Более того: миграционная политика короля, да и его внешняя политика в целом, подчинялась не только соображениям выгоды. Где бы люди ни становились жертвами религиозного фанатизма, король Пруссии произносил свое слово. В 1715 г. в Берлин бежал польский староста Унру, приговоренный на католической родине к гильотине за книгу, говорящую о нетерпимости церковников. Король не только предложил ему защиту и помощь, но и воспользовался этим случаем, чтобы взбудоражить английскую общественность и склонить правительство Лондона к совместной акции в защиту польских диссидентов. Он вступался — безуспешно — за угнетаемых протестантов в Венгрии, ходатайствовал — с успехом — перед королем Сардинии о гонимых вальденсах; обеспечил достойной службой свободомыслящего священника, изгнанного Тевтонским орденом.
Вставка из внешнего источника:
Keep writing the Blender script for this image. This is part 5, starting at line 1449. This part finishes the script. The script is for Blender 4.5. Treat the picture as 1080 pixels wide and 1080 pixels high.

Благодаря королю-солдату свобода совести, выражавшаяся тогда в религиозных убеждениях, признавалась в Пруссии государством. Страна Фридриха Вильгельма явилась первым в истории толерантным государством. Отрицать это невозможно! И король-солдат сам говорил о «деле совести», когда речь шла о его подданных либо о потенциальных переселенцах в Пруссию.

В 1728 г. он узнал о произошедшем в Силезии, входившей тогда в Австрию, возмутительном случае. По приказу императора арестовали и приговорили к штрафу в тысячу дукатов силезского помещика фон Кесселя. В 1726 г. Кессель, взяв за образец сиротский приют, учрежденный в Галле Августом Германом Франке, открыл вблизи Эйля дом для сирот и больных. Уже через год в приюте на личные средства Кесселя содержалось более ста беспомощных людей. Поскольку он создал также две евангелические школы и сам ими руководил, католическое духовенство (особенно силезские иезуиты) не успокоилось, пока Кессель не был арестован в декабре 1727 г. Приют закрыли, а больных и сирот без долгих разговоров выбросили на улицу, где стояли лютые морозы.

Возмущенный Фридрих Вильгельм схватился за перо. Он сообщал Зекендорфу, едва сумевшему разобрать торопливо написанные строки:

«Настоящим я заявляю, что не собираюсь вмешиваться в дела высоких особ, прежде всего глубокоуважаемого мною императора. Но здесь речь идет о деле совести. Поэтому умоляю Вас именем Иисуса: немедленно передайте это письмо в Вену, дабы император смог проявить милость и сострадание. Решение императора может оказаться положительным. Но против будут иезуиты, эти птички, поющие славу Сатане и желающие расширить его царство. Да благословит и наставит Бог императора!»